2. Davalı erkek vekili; boşanma davasının kabulü, kusur belirlemesi, aleyhine hükmedilen tazminatlar ve nafakalar yönünden kararın bozulmasını talep etmiştir.
C. Gerekçe
1. Uyuşmazlık ve Hukuki Nitelendirme
. Uyuşmazlık, davacı kadın tarafından açılan boşanma davasında taraflar arasında ortak hayatı temelinden sarsacak derecede ve birliğin devamına imkan vermeyecek nitelikte bir geçimsizlik bulunup bulunmadığı, geçimsizlik var ise kusurun kimden kaynaklandığı, kadının davasının kabulünün doğru olup olmadığı, kadın yararında maddi ve manevi tazminat koşullarının oluşup oluşmadığı, nafakaların uygun olup olmadığı noktasında toplanmaktadır.
2. İlgili Hukuk
6100 sayılı Hukuk Muhakemeleri Kanunu’nun (6100 sayılı Kanun) 369 uncu maddesinin birinci fıkrası ile 370 ve 371 inci maddeleri, 4721 sayılı Türk Medeni Kanunu’nun (4721 sayılı Kanun) 166 ncı maddesinin birinci fıkrası, 169 uncu maddesi ve 174 üncü maddesi
3. Değerlendirme
1. Tarafların iddia, savunma ve dayandıkları belgelere, uyuşmazlığın hukuki nitelendirilmesi ile uygulanması gereken hukuk kurallarına, dava şartlarına, yargılamaya hâkim olan ilkelere, ispat kurallarına ve temyiz olunan kararda belirtilen gerekçelere göre davalı erkek vekilinin tüm, davacı kadın vekilinin aşağıdaki paragrafın kapsamı dışındaki temyiz itirazları yerinde görülmemiştir.
2. İlk Derece Mahkemesince 03.07.2022 tarihli ara kararla ortak çocuk yararına hükmedilen 500,00 TL tedbir nafakasının 1.000,00 TL`ye çıkarılmasına karar verilmiştir. İlk Derece Mahkemesi kararı sadece davacı kadın tarafından istinaf edilmiştir.
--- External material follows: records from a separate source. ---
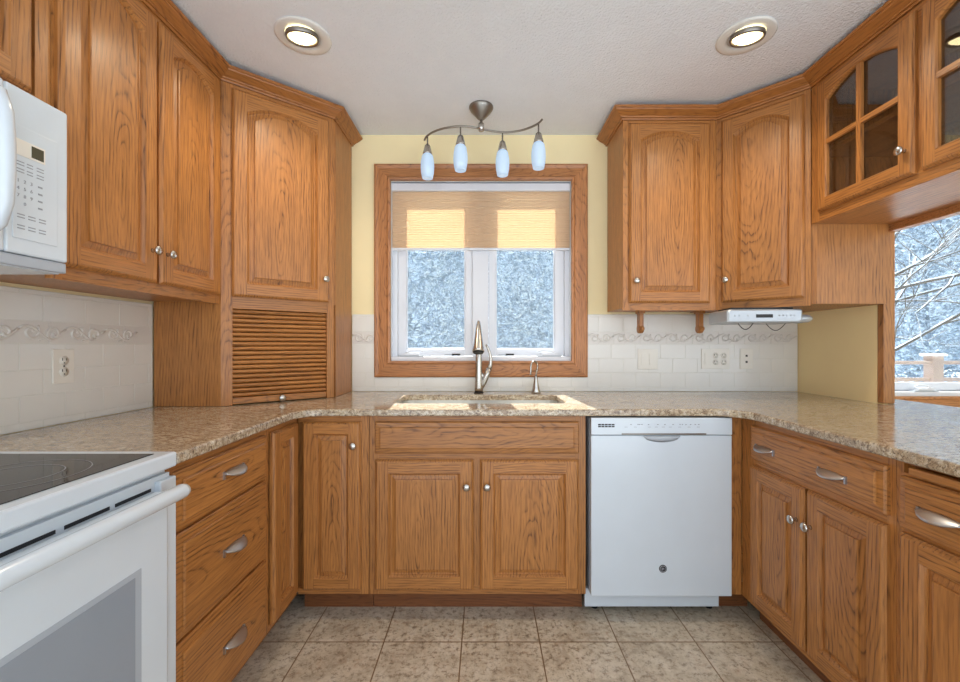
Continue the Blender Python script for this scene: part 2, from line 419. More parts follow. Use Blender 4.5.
mb = MB()
def putb(m, a, b, c, d):
    if c < hole[0][2] < d and a >= hole[0][0]-1e-6 and b <= hole[0][1]+1e-6: return
    m.box(a, BW-.006, c, b, BW-.012, d)
add_tile_rows(mb, -.786, 1.852, hole, putb)
for k in range(9):
    a = hole[0][0]+.146*k; mb.box(a+.001, BW-.006, .941, min(a+.145, hole[0][1]), BW-.012, hole[0][2]-.002)
shift(mb, bs.location).build('tile_field', 'tile', bs, bevel=.001)
mb = MB()
mb.box(-.786, BW-.006, 1.197, hole[0][0]-.001, BW-.013, 1.267)
for k in range(8):
    a = hole[0][1]+.155*k+.001; mb.box(a, BW-.006, 1.197, min(a+.153, 1.852), BW-.013, 1.267)
for k in range(8): scroll(mb, hole[0][1]+.155*k+.003, lambda a, z: (a, BW-.0135, z))
scroll(mb, -.785, lambda a, z: (min(a, hole[0][0]-.004), BW-.0135, z))
shift(mb, bs.location).build('border_strip', 'border_tile', bs)

# ================================================================== CABINETRY
KNOB = [(.0001, 0), (.008, 0), (.0065, .004), (.0055, .012), (.009, .016), (.0155, .019), (.0165, .023), (.0135, .027), (.006, .0295), (.0001, .030)]
def knob(parent, x, z, t=.02):
    # axis along local -y
    m = Matrix.Rotation(PI/2, 4, 'X')
    o = MB().lathe(KNOB, 18, m).build('knob', 'nickel', parent, (x, -t, z)); o['label'] = 'round satin nickel knob'; return o
def pull(parent, x, z, t=.02):
    mb = MB(); n = 18; rs = []
    for i in range(n+1):
        u = i/n; px = -.052+.104*u; q = math.sin(PI*min(max(u, .02), .98))**.6; d = .005+.028*q
        sec = []
        for k in range(8):
            v = k/7; sec.append((px, -d*v-.001, .009*(.4+.6*q)-.019*q*v**1.6))
        inner = [(p[0], p[1]+.0006, p[2]-.0024) for p in sec]
        rs.append(sec+inner[::-1])
    mb.rings(rs, 0, True)
    for s in (-1, 1): mb.box(s*.051-.003, 0, -.015, s*.051+.003, -.006, .008)
    o = mb.build('pull_handle', 'pull_nickel', parent, (x, -t, z)); o['label'] = 'curved nickel cup pull'; return o

def door(parent, x, z, w, h, arch=0, y=0, stile=.056, glass=False, rise=None, name='door', rail=None):
    """local: origin at door centre; front toward -y; thickness .02"""
    T = .02; ws, hs = w/2, h/2; ri = rail or stile
    n = 16 if arch else 1
    def outline(i):         # opening outline inset by i: bottom-left, bottom-right, then arch right->left
        a, b = -ws+stile+i, ws-stile-i; zb = -hs+ri+i; sh = hs-ri-arch-i*.92+(.012 if arch else 0)
        pts = [(a, zb), (b, zb)]
        for k in range(n+1):
            u = k/n; xx = b+(a-b)*u; pts.append((xx, sh+(arch*(1-(2*u-1)**2) if arch else 0)))
        return pts
    mb = MB()
    def ring(pts, yy): return [(px, yy, pz) for px, pz in pts]
    def rect(i): return [(-ws+i, -hs+i), (ws-i, -hs+i), (ws-i, hs-i), (-ws+i, hs-i)]
    # outside edge with a stepped, rounded profile
    mb.rings([ring(rect(0), 0), ring(rect(0), -.010), ring(rect(.003), -.0125), ring(rect(.004), -.015), ring(rect(.0075), -.0185), ring(rect(.011), -T)], 0, False, True, False)
    e = .011; O = outline(0); a, b = O[0][0], O[1][0]; zb = O[0][1]
    F = lambda pts, mi: mb.face([(px, -T, pz) for px, pz in pts], mi)
    F([(-ws+e, -hs+e), (a, -hs+e), (a, hs-e), (-ws+e, hs-e)], 0); F([(b, -hs+e), (ws-e, -hs+e), (ws-e, hs-e), (b, hs-e)], 0)
    F([(a, -hs+e), (b, -hs+e), (b, zb), (a, zb)], 1)
    top = O[2:]
    for k in range(len(top)-1): F([top[k], (top[k][0], hs-e), (top[k+1][0], hs-e), top[k+1]], 1)
    if glass:
        i0 = len(mb.f)
        mb.rings([ring(O, -T), ring(outline(.004), -.014), ring(outline(.004), 0)], 0, False, False, False)
        # muntins
        mb.box(-.010, -.018, zb, .010, -.004, hs-ri+.008, 0)
        mb.box(a, -.0175, -.002, -.010, -.004, .018, 1); mb.box(.010, -.0175, -.002, b, -.004, .018, 1)
        # back plate of the frame is open: build frame back as bars instead
        mb.f.pop(i0) if False else None
    else:
        prof = [(0, -T), (.0015, -.0165), (.006, -.0115), (.0085, -.0065), (.0125, -.0060), (.030, -.0115), (.0305, -.0175), (.034, -.0188)]
        mb.rings([ring(outline(i), yy) for i, yy in prof], 0, False, False, True)
    o = None
    if glass:
        # remove the solid back cap and give the frame a real back
        mb2 = MB(); mb2.v = mb.v; mb2.f = mb.f[:]; mb2.m = mb.m[:]; mb2.sm = mb.sm[:]
        k = [i for i, f in enumerate(mb2.f) if len(f) == 4 and all(abs(mb2.v[j][1]) < 1e-9 for j in f)][0]
        for L in (mb2.f, mb2.m, mb2.sm): L.pop(k)
        Bk = lambda pts: mb2.face([(px, 0, pz) for px, pz in pts], 0)
        O4 = outline(.004); a4, b4 = O4[0][0], O4[1][0]
        Bk([(-ws, -hs), (a4, -hs), (a4, hs), (-ws, hs)]); Bk([(b4, -hs), (ws, -hs), (ws, hs), (b4, hs)]); Bk([(a4, -hs), (b4, -hs), (b4, O4[0][1]), (a4, O4[0][1])])
        t4 = O4[2:]
        for q in range(len(t4)-1): Bk([t4[q], (t4[q][0], hs), (t4[q+1][0], hs), t4[q+1]])
        o = mb2.build(name, OAK, parent, (x, y, z))
        OG = outline(.0045)
        g = MB(); g.rings([[(p[0], -.0035, p[1]) for p in OG], [(p[0], -.0005, p[1]) for p in OG]], 0, False)
        gp = g.build('glass_pane', 'cabinet_glass', o)
    else: o = mb.build(name, OAK, parent, (x, y, z))
    return o
def drawer_front(parent, x, z, w, h, y=0, raised=True, name='drawer_front'):
    T = .02; ws, hs = w/2, h/2; mb = MB()
    def rect(i, yy): return [(-ws+i, yy, -hs+i), (ws-i, yy, -hs+i), (ws-i, yy, hs-i), (-ws+i, yy, hs-i)]
    prof = [(0, 0), (0, -.010), (.003, -.0125), (.0045, -.0155), (.014, -.0165), (.022, -.0175), (.0225, -.0215), (.026, -.024)]
    mb.rings([rect(i, yy) for i, yy in prof], 0, False)
    return mb.build(name, ['oak_across'], parent, (x, y, z))
def frame_bars(parent, bars, T=.019, y=0):
    """face frame: list of (x0,z0,x1,z1,mi) on local front plane; stands from y-? to y"""
    mb = MB()
    for x0, z0, x1, z1, mi in bars: mb.box(x0, y, z0, x1, y+T, z1, mi)
    return mb.build('face_frame', OAK, parent, bevel=.0006)

# ---------- left wall uppers; local x = +Y world, front toward +X
UB, UT = 1.372, 2.370          # bottom and top of the upper cabinets
FX = -1.18
DEP = FX-LW-.002
c = thing('wall_cabinet', 'oak wall cabinet with two arched doors between microwave and corner cabinet', 'cabinet', (FX, 1.143, UB), PI/2)
W = 1.868-1.143; H = UT-UB
MB().box(0, .019, .012, W, DEP, H, 0).build('body', OAK, c)
frame_bars(c, [(0, 0, .03, H, 0), (W-.03, 0, W, H, 0), (.03, 0, W-.03, .05, 1), (.03, H-.05, W-.03, H, 1), (W/2-.02, .05, W/2+.02, H-.05, 0)])
dz0, dz1 = 1.41-UB, 2.35-UB
for k, (a, b, kx) in enumerate(((1.150, 1.494, 1), (1.508, 1.852, -1))):
    d = door(c, (a+b)/2-1.143, (dz0+dz1)/2, b-a, dz1-dz0, .045, y=0)
    knob(d, kx*(b-a)/2 - kx*.028, 1.52-UB-(dz0+dz1)/2)
c = thing('wall_cabinet', 'short oak wall cabinet above the white microwave', 'cabinet', (FX, .38, 1.803), PI/2)
W = .761; H = UT-1.803
MB().box(0, .019, 0, W, DEP, H, 0).build('body', OAK, c)
frame_bars(c, [(0, 0, .04, H, 0), (W-.04, 0, W, H, 0), (.04, 0, W-.04, .04, 1), (.04, H-.05, W-.04, H, 1), (W/2-.02, .04, W/2+.02, H-.05, 0)])
for a, b in ((.395, .735), (.762, 1.083)):
    d = door(c, (a+b)/2-.38, (1.84+2.35)/2-1.803, b-a, .51, .045)
    knob(d, (.14 if a < .5 else -.13), -.21)

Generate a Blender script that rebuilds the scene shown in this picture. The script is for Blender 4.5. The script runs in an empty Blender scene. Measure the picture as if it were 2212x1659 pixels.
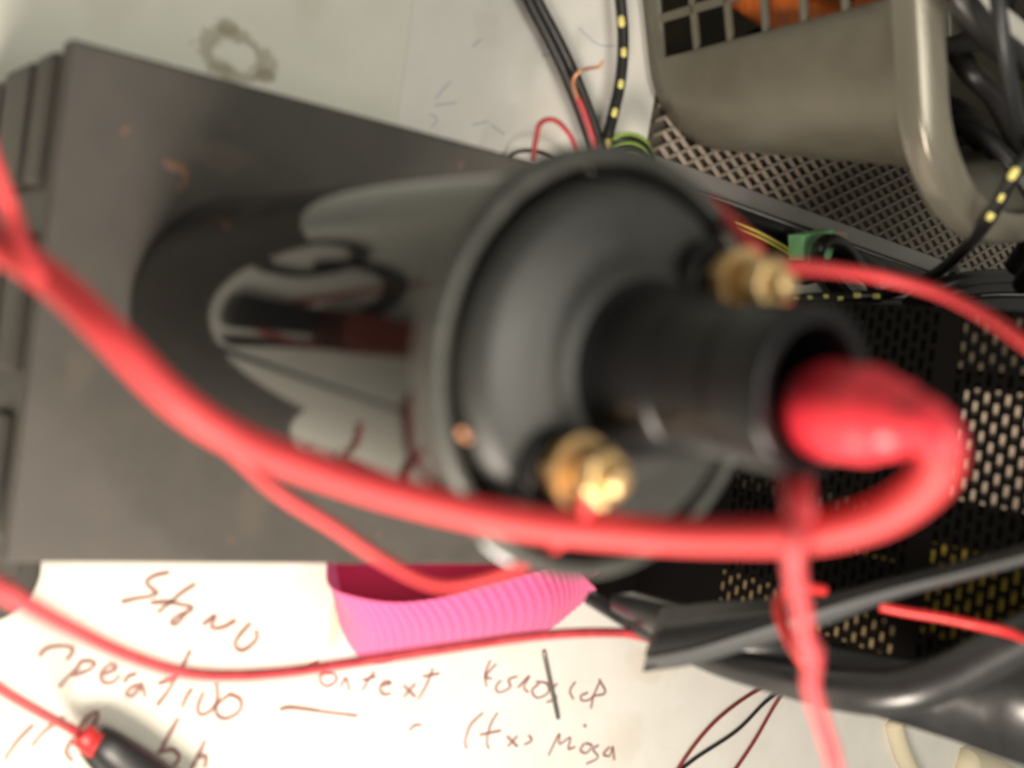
import bpy, math, random
from mathutils import Vector, Matrix
# Units: 1 Blender unit = 1 cm. X = to the right of the photographer, Y = away, Z = up.
# (the photographer held the camera turned on its side, so "up" runs to the right of the picture)
random.seed(4)
sc = bpy.context.scene
sc.unit_settings.scale_length = 0.01
# ------------------------------------------------------------------ camera
F = 2533.0; CX, CY = 1106.0, 829.5                 # focal length and centre in photo pixels of a 2212 px wide view
CAM = Vector((0, 0, 25.5))
WX = Vector((-0.13436266, 0.99068803, 0.02199793))  # world axes seen in camera axes (right, down, forward)
WY = Vector((0.79519251, 0.09454917, 0.59894016))
WZ = Vector((0.59128296, 0.09796778, -0.80049158))
cam_data = bpy.data.cameras.new("camera"); cam = bpy.data.objects.new("camera", cam_data)
sc.collection.objects.link(cam); sc.camera = cam
cam.matrix_world = Matrix(((WX[0], -WX[1], -WX[2], CAM[0]), (WY[0], -WY[1], -WY[2], CAM[1]), (WZ[0], -WZ[1], -WZ[2], CAM[2]), (0, 0, 0, 1)))
cam_data.sensor_width = 36; cam_data.lens = 36 * F / 2212
cam_data.clip_start = 0.5; cam_data.clip_end = 2000
cam_data.dof.use_dof = True; cam_data.dof.focus_distance = 80; cam_data.dof.aperture_fstop = cam_data.lens * 1e-3 / (2 * 0.165)
# ------------------------------------------------------------------ world, lamp, exposure
w = bpy.data.worlds.new("World"); sc.world = w; w.use_nodes = True
bg = w.node_tree.nodes['Background']; bg.inputs[0].default_value = (.98, .95, .82, 1); bg.inputs[1].default_value = 0.30
def lamp(name, loc, target, size, power, col):
    l = bpy.data.lights.new(name, 'AREA'); l.shape = 'RECTANGLE'; l.size = size[0]; l.size_y = size[1]; l.energy = power; l.color = col
    o = bpy.data.objects.new(name, l); sc.collection.objects.link(o); o.location = loc
    o.rotation_euler = (Vector(target) - Vector(loc)).to_track_quat('-Z', 'Y').to_euler(); return o
lamp("desk_lamp", (22, 5, 21), (4, 20, -6), (13, 13), 21000, (1.0, .88, .745))
lamp("overhead_fill", (0, 14, 54), (0, 24, -6), (24, 24), 15500, (1.0, .95, .84))  # overhead fill added to carry room light onto the shaded tray
sc.view_settings.view_transform = 'Standard'; sc.view_settings.look = 'None'; sc.view_settings.exposure = 0
sc.cycles.max_bounces = 8

# ------------------------------------------------------------------ helpers
def ray(px, py):
    v = Vector((px - CX, py - CY, F)); return Vector((v.dot(WX), v.dot(WY), v.dot(WZ)))
def at(px, py, z=None, y=None, d=None):
    r = ray(px, py)
    if z is not None: t = (z - CAM.z) / r.z
    elif y is not None: t = y / r.y
    else: t = d / r.length
    return CAM + r * t
def mesh(name, verts, faces, mat, parent=None, smooth=False):
    me = bpy.data.meshes.new(name); me.from_pydata([tuple(v) for v in verts], [], faces); me.update()
    o = bpy.data.objects.new(name, me); sc.collection.objects.link(o)
    for m in (mat if isinstance(mat, (list, tuple)) else [mat]): me.materials.append(m)
    if smooth: me.polygons.foreach_set('use_smooth', [True] * len(me.polygons))
    if parent: o.parent = parent
    return o
def tag(o, label, cat, group=None):
    o['label'] = label; o['category'] = cat
    if group: o['group'] = group
    return o
def thing(name, label, cat, group=None, loc=(0, 0, 0)):
    o = bpy.data.objects.new(name, None); sc.collection.objects.link(o); o.empty_display_size = .3
    return tag(o, label, cat, group)
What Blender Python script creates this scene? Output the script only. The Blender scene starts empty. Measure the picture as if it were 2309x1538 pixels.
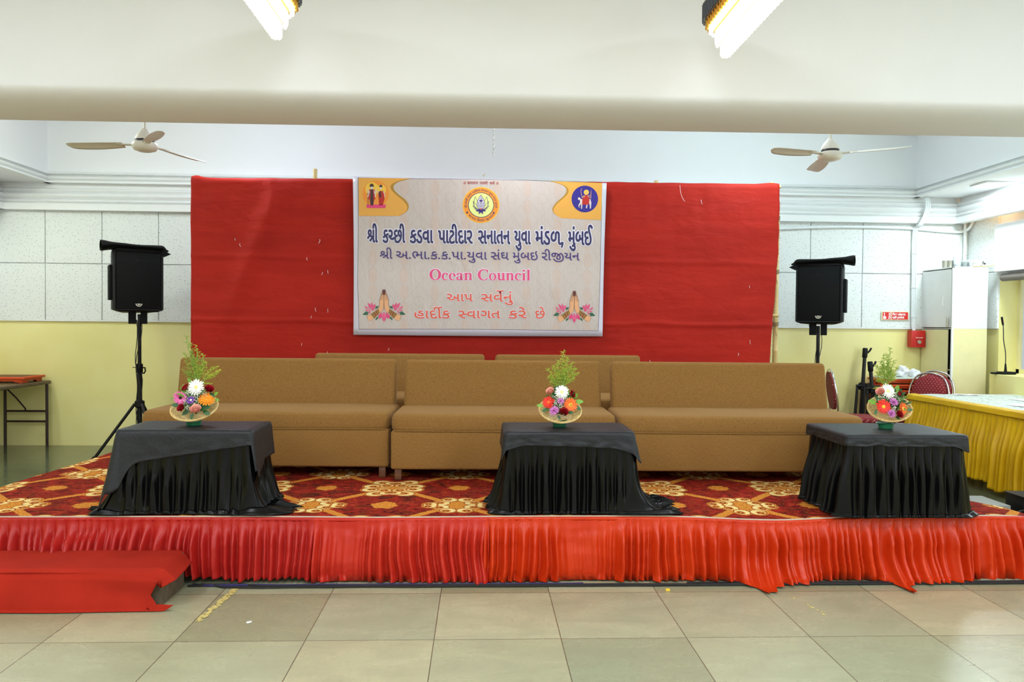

Bu şekilde çocuk yararına hükmedilen tedbir nafakası miktarı yönünden davacı kadın lehine usuli kazanılmış hak olmasına rağmen Bölge Adliye Mahkemesince dava tarihinden itibaren 08.06.2021 tarihine kadar aylık 300,00 TL, 08.06.2021 tarihinden boşanma hükmü kesinleşinceye kadar ortak çocuk için 500,00 TL tedbir nafakasının davalı erkekten alınarak davacı kadına verilmesi doğru olmamış, hükmün bu sebeple bozulması gerekmiştir.
VI. KARAR
Açıklanan sebeplerle;
1. Yukarıda (2) numaralı paragrafta belirtildiği üzere temyiz olunan Bölge Adliye Mahkemesi kararının ortak çocuk lehine hükmedilen tedbir nafakası yönünden BOZULMASINA
2. Yukarıda (1) numaralı paragrafta belirtildiği üzere davalı erkek vekilinin tüm, davacı kadın vekilinin sair temyiz tirazlarının reddi ile temyiz olunan Bölge Adliye Mahkemesi kararının bozma kapsamı dışında kalan temyize konu bölümlerinin 6100 sayılı Kanun'un 370 inci maddesinin birinci fıkrası uyarınca ONANMASINA,
Aşağıda yazılı temyiz giderinin temyiz eden ...'e yükletilmesine,
Peşin alınan temyiz karar harcının istek hâlinde ...'ye iadesine,
Dosyanın kararı veren Bölge Adliye Mahkemesine gönderilmesine,27.06.2024 tarihinde oy birliğiyle karar verildi.